§ Required task
Find every line with the word "scene" and give their count, nothing else.

§ Data extract
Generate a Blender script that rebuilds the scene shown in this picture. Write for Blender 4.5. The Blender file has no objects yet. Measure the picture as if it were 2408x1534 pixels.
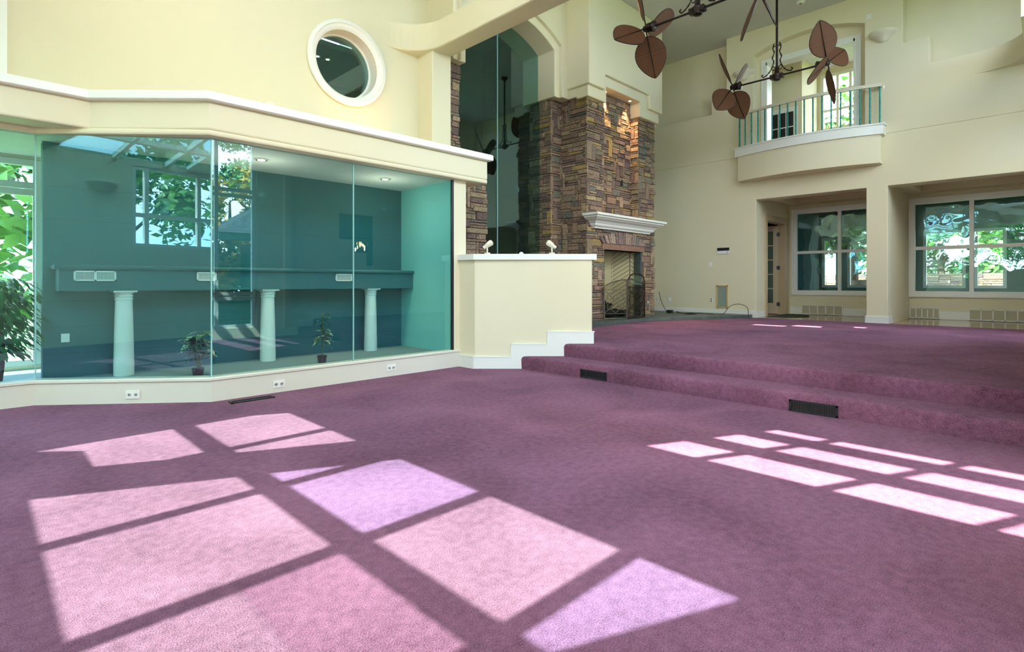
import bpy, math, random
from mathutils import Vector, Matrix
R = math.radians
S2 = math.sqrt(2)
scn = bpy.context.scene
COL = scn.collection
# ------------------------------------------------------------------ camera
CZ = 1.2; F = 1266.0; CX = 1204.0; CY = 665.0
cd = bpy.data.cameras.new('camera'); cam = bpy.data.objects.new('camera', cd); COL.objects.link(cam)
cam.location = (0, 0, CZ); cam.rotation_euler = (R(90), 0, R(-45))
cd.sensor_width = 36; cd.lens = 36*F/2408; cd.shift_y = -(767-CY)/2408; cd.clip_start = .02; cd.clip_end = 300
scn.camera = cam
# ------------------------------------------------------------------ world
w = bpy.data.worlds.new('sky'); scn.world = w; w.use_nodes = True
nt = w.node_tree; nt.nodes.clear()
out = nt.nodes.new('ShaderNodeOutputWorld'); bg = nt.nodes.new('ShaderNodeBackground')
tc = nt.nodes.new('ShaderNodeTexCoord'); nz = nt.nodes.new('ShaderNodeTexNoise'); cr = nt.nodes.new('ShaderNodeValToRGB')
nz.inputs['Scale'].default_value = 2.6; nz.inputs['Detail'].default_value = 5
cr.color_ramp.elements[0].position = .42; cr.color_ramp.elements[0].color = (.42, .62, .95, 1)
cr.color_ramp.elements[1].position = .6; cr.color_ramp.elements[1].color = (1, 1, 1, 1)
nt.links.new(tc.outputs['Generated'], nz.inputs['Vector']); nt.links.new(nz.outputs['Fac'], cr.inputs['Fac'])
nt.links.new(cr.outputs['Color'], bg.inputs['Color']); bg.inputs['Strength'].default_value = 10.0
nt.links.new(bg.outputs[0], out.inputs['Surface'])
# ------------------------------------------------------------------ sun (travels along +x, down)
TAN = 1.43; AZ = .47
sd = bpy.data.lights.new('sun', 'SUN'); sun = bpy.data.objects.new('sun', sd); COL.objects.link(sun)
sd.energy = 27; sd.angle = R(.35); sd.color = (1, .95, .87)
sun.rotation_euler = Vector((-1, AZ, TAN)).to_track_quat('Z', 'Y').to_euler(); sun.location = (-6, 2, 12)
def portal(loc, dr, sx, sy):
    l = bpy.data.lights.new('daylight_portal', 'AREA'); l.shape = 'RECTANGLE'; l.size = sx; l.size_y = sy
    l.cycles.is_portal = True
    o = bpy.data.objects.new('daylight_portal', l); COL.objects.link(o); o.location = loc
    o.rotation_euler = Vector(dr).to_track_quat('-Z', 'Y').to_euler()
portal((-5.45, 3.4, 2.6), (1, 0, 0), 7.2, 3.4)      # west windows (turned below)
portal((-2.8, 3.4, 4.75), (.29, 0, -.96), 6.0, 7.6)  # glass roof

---

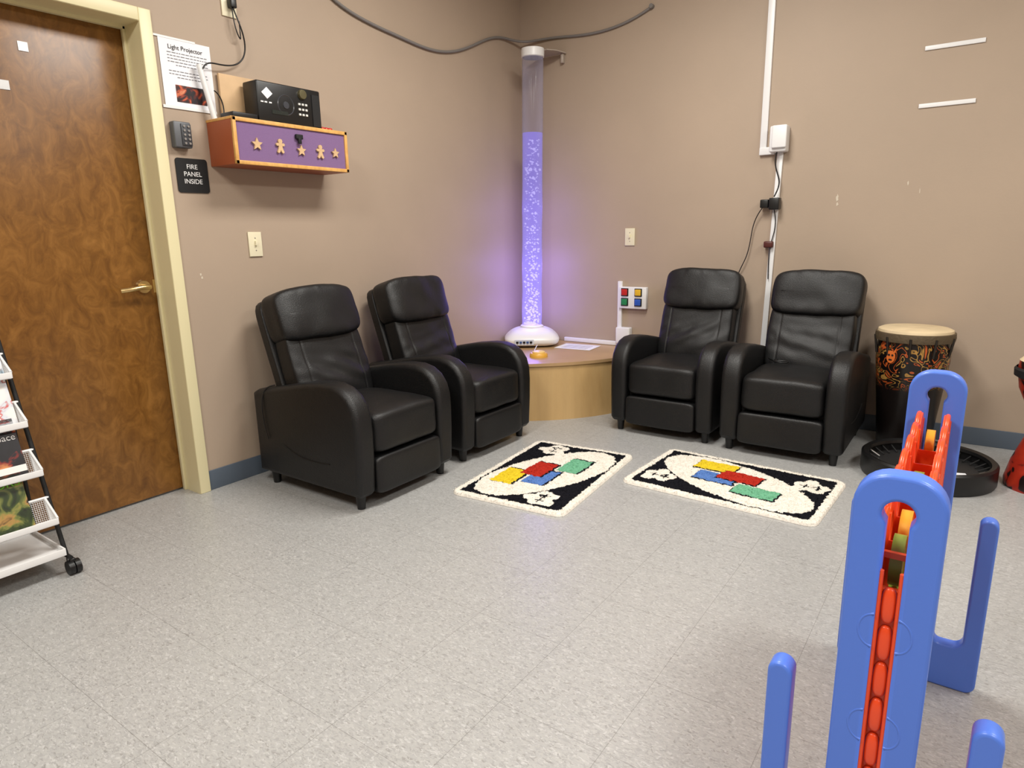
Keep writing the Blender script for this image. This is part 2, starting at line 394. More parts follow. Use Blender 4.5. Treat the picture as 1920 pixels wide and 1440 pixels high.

* * *

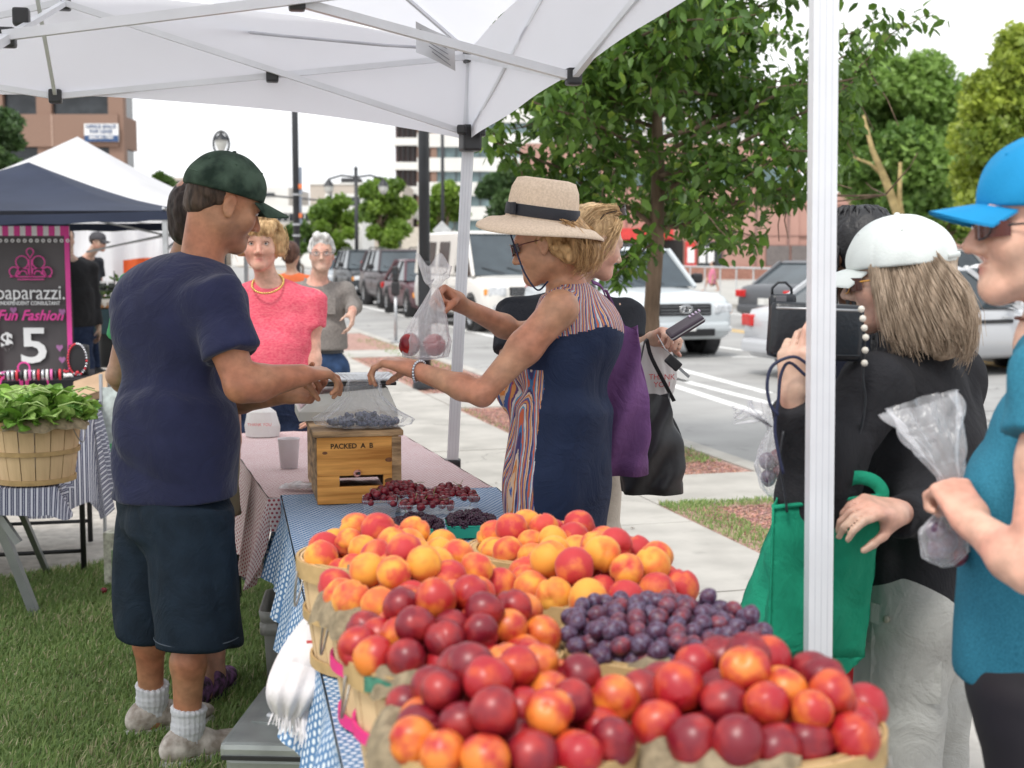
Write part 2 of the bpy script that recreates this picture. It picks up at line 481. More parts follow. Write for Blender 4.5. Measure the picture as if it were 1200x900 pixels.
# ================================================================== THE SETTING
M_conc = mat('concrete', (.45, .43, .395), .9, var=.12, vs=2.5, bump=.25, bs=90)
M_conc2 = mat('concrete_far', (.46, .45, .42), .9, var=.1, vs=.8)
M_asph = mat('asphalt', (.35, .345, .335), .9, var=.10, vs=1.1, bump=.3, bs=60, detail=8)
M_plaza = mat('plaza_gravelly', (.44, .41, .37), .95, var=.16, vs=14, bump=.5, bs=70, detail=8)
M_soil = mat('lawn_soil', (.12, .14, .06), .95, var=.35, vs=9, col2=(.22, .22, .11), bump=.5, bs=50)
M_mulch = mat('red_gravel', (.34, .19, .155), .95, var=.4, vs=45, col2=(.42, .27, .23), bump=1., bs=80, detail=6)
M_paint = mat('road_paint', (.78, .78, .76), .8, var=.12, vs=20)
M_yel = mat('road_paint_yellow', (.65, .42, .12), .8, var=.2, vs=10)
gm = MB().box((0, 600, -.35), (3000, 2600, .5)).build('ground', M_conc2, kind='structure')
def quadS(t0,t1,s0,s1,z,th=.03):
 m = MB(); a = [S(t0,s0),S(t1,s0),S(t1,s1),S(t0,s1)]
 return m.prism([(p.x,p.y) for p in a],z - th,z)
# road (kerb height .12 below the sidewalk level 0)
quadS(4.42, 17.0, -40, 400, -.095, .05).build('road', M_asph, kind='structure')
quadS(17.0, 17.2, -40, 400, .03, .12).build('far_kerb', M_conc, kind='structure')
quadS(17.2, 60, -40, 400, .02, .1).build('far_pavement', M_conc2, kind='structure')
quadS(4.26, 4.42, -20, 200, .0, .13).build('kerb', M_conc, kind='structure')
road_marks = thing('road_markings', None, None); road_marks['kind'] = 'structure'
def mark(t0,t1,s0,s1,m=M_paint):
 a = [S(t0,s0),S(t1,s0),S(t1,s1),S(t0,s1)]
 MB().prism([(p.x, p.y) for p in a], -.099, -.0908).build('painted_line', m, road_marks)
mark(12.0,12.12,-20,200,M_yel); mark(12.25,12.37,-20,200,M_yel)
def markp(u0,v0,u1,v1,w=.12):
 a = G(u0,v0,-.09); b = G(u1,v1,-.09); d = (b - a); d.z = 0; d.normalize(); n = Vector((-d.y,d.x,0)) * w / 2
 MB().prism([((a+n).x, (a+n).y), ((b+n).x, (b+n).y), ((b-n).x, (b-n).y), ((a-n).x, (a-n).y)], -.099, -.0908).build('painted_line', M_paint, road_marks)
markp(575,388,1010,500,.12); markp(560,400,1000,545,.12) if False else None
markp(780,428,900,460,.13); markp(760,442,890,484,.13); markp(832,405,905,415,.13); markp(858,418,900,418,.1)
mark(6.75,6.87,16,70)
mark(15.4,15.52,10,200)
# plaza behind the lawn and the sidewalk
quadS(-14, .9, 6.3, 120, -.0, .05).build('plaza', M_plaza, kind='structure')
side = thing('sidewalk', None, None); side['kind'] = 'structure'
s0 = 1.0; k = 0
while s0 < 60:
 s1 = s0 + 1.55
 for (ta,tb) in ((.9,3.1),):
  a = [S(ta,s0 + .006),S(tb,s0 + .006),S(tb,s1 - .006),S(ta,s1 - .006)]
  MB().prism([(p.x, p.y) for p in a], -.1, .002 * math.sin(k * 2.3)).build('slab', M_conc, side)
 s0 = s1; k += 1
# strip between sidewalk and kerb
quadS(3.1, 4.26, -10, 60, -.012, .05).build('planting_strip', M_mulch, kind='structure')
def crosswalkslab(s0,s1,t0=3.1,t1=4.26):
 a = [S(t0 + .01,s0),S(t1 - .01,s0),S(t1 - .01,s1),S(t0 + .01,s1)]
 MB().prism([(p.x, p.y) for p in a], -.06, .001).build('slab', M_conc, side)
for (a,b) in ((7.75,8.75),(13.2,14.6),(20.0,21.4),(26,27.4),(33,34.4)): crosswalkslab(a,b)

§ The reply
2